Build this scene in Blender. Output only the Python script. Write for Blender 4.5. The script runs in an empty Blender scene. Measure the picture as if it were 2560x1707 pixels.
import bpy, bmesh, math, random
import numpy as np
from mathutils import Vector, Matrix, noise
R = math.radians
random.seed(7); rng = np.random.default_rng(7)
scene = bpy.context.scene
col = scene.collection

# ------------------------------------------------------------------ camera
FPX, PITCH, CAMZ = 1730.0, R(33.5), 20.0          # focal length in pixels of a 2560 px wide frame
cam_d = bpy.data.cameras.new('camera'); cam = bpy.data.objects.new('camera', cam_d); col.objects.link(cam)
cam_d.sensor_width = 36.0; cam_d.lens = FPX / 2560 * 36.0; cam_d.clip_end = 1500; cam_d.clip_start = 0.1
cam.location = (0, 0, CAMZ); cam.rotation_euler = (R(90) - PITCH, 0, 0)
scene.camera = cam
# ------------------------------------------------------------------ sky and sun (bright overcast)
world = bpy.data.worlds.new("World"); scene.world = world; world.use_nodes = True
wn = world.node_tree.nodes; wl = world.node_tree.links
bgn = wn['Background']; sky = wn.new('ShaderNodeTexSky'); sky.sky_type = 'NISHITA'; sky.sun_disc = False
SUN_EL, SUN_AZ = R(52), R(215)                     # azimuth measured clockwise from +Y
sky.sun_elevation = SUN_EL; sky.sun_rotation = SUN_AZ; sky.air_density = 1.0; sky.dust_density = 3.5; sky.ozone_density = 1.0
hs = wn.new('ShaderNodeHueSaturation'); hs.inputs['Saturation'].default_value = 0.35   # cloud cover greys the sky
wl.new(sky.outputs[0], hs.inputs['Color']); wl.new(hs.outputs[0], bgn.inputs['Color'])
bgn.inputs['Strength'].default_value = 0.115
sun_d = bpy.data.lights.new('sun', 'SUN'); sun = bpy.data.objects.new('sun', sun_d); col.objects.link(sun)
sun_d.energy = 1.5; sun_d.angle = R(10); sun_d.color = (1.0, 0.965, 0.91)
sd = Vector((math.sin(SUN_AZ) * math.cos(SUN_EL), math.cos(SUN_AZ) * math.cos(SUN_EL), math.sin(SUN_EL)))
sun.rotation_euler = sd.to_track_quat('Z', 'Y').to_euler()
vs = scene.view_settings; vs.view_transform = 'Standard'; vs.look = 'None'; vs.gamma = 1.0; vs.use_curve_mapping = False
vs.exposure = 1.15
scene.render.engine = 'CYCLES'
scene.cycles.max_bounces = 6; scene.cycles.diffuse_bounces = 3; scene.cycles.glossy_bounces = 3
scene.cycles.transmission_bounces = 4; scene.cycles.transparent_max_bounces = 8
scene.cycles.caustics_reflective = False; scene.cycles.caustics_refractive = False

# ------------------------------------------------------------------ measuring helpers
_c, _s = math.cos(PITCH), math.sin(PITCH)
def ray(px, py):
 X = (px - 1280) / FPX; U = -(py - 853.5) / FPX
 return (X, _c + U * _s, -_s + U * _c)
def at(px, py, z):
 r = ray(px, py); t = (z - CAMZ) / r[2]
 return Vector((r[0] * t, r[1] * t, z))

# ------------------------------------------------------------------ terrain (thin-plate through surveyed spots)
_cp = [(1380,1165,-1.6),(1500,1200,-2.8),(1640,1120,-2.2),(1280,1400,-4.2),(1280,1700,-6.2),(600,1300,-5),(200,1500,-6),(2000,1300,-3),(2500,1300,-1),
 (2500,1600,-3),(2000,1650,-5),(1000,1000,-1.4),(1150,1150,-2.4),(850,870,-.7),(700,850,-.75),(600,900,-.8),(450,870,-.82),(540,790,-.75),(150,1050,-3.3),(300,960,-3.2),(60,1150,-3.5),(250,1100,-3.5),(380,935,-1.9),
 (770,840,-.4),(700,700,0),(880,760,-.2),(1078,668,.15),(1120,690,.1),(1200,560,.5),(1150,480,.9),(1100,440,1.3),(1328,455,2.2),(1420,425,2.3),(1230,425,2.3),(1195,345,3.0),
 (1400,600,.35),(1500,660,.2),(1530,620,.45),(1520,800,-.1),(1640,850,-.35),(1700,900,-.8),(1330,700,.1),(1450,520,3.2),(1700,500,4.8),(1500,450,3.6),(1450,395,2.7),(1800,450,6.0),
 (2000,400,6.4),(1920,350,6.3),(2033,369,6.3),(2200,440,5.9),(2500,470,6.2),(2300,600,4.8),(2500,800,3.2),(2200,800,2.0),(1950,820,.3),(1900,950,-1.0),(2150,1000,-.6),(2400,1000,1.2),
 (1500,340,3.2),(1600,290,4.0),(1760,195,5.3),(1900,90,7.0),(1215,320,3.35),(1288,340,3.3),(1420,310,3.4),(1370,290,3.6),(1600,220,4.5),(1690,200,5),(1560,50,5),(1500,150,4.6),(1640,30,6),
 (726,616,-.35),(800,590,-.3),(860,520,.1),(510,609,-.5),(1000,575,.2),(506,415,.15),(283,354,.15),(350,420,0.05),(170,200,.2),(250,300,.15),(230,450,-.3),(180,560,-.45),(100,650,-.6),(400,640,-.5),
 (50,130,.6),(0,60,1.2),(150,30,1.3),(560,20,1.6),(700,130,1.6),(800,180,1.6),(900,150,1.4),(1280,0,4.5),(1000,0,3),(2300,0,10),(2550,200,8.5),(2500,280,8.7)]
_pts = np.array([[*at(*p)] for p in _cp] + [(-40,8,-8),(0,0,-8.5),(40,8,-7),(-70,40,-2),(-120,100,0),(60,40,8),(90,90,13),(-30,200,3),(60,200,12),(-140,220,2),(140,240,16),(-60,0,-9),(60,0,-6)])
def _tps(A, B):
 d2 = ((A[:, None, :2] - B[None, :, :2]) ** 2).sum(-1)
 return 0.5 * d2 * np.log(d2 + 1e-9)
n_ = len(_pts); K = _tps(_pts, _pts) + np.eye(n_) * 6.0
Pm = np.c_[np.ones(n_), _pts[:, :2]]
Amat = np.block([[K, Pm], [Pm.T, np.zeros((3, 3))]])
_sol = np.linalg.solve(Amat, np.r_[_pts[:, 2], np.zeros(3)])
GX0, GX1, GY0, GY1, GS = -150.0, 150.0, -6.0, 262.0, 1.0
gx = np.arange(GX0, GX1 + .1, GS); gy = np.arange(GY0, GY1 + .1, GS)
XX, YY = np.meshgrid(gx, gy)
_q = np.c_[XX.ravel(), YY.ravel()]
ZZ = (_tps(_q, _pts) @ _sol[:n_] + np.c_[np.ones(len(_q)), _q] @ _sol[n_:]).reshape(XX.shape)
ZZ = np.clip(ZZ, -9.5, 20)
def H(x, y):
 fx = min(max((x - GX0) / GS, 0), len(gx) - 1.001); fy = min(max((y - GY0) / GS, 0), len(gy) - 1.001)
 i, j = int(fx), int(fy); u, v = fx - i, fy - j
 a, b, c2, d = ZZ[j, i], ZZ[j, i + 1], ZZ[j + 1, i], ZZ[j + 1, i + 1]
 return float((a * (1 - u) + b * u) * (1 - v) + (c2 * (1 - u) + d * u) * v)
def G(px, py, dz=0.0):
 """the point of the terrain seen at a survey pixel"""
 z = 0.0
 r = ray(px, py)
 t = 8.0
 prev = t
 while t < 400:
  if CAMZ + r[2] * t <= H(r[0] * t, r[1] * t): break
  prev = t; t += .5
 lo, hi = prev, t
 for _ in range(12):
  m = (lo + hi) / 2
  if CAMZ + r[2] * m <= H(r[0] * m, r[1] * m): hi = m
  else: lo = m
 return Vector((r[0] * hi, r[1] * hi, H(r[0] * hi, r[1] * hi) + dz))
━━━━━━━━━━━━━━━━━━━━
- _Set task_
Retype only the lines running from the top of the listing to the line that holds "col = scene.collection", both ends included.

- _Problem solution_
Build this scene in Blender. Output only the Python script. Write for Blender 4.5. The script runs in an empty Blender scene. Measure the picture as if it were 2560x1707 pixels.
import bpy, bmesh, math, random
import numpy as np
from mathutils import Vector, Matrix, noise
R = math.radians
random.seed(7); rng = np.random.default_rng(7)
scene = bpy.context.scene
col = scene.collection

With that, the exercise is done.